KUALA LUMPUR, June 30 — Foreign aviation experts now have more evidence indicating that someone aboard missing Malaysia Airlines flight MH370 had tampered with the aircraft's systems before the plane went down four months ago.
According to The Telegraph, Australia's report last week on the aircraft's disappearance showed the Boeing 777 jetliner had suffered a mysterious power outage some 90 minutes into its flight on March 8, possibly because someone inside the cockpit was trying to minimise the use of the aircraft's many systems to avoid radar detection.
The report said that this was determined when the aircraft's satellite data unit made an unexpected "log on" request to Inmarsat's satellites, or a "handshake", which was likely caused by a power failure.
"A log-on request in the middle of a flight is not common," the report released by the Australian Transport Safety Bureau (ATSB) on Thursday observed, the UK daily reported.
"An analysis was performed which determined that the characteristics and timing of the logon requests were best matched as resulting from power interruption."
The latest observation again casts a spotlight on MH370's flight Captain Zaharie Ahmad Shah who, according to another report by The Telegraph last week, has become a prime suspect in the aircraft's mysterious disappearance on March 8.
But the report, which quoted unnamed sources close to air crash investigators, has since been rubbished by Malaysia's former acting transport minister Datuk Seri Hishammuddin Hussein.
Weighing in on ATSB's findings, Loughborough University aviation safety expert David Gleave agreed that the power supply interruption could have been caused by someone tinkering with the aircraft's systems.
Gleave was reported saying the pattern was consistent with someone attempting to shut down the plane's communications and other systems in order to skirt radar detection.
"A person could be messing around in the cockpit which would lead to a power interruption," he was quoted saying.
"It could be a deliberate act to switch off both engines for some time. By messing about within the cockpit you could switch off the power temporarily and switch it on again when you need the other systems to fly the aeroplane."
A recent report on MH370's disappearance showed the Boeing 777 jetliner had suffered a mysterious power outage some 90 minutes into its flight, The Telegraph reported. — Reuters pic
Gleave said it was possible that the power failure was caused by a mechanical malfunction aboard the plane but added that this would not have permitted the plane to fly thousands of miles further and into the southern Indian Ocean, where it is believed to have crashed.
Peter Marosszeky, another aviation expert, agreed with Gleave's observation that the power interruption had been a deliberate and "conscious" attempt by someone on board.
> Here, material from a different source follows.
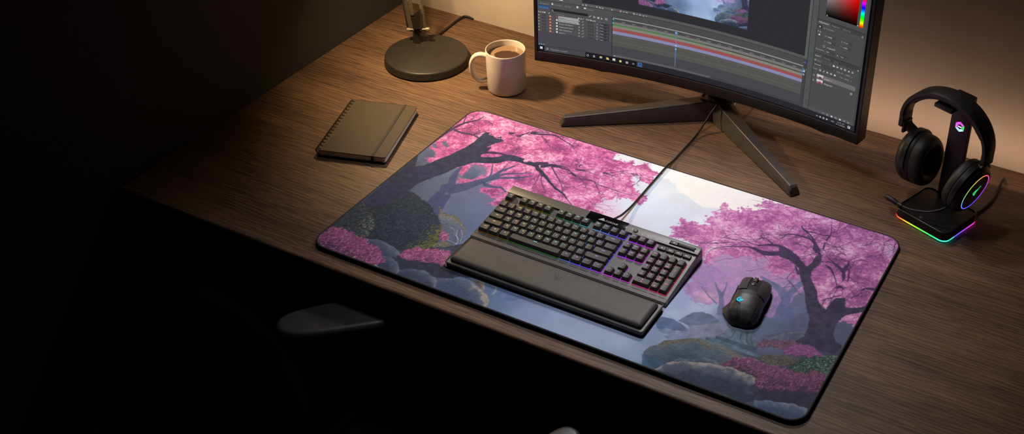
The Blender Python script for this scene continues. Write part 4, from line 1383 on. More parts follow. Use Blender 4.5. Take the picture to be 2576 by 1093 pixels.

"It would have to be a deliberate act of turning power off on certain systems on the aeroplane.
"The aircraft has so many backup systems. Any form of power interruption is always backed up by another system," the expert from the University of New South Wales was quoted saying.
"The person doing it would have to know what they are doing. It would have to be a deliberate act to hijack or sabotage the aircraft."
The Telegraph also spoke to Inmarsat's Chris McLaughlin, who concurred with ATSB's findings on the power failure.
"It does appear there was a power failure on those two occasions. It is another little mystery. We cannot explain it. We don't know why. We just know it did it," the British satellite communications firm's senior vice president for external affairs.
According to the ATSB report, the widebody aircraft carrying 239 people tried to log on to Inmarsat's satellites at 2.25am, three minutes after Malaysia's military radar spotted it.
The Telegraph said this was when the plane had already veered off its intended flight path to Beijing and was flying north of Sumatra in Indonesia.
Six hours later, MH370, now far off course, issued another log on request, which the daily said is believed to have been caused by it running out of fuel over the southern Indian Ocean.
Between the first and final handshake with Inmarsat's satellites, there were five others but they had not been initiated by the plane and were not considered unusual, the daily wrote.
Apart from observations on the power failure on board MH370, the ATSB report also said the passengers and crew in the aircraft had likely died from suffocation and the plane had drifted on autopilot before it crashed.
Investigators have yet to pinpoint the location of MH370's final resting place, despite months of frantic searching by international teams.
The aircraft carrying 239 people disappeared mysteriously off Malaysia's coast on the early morning of March 8, barely an hour after it left the Kuala Lumpur International Airport for Beijing in China.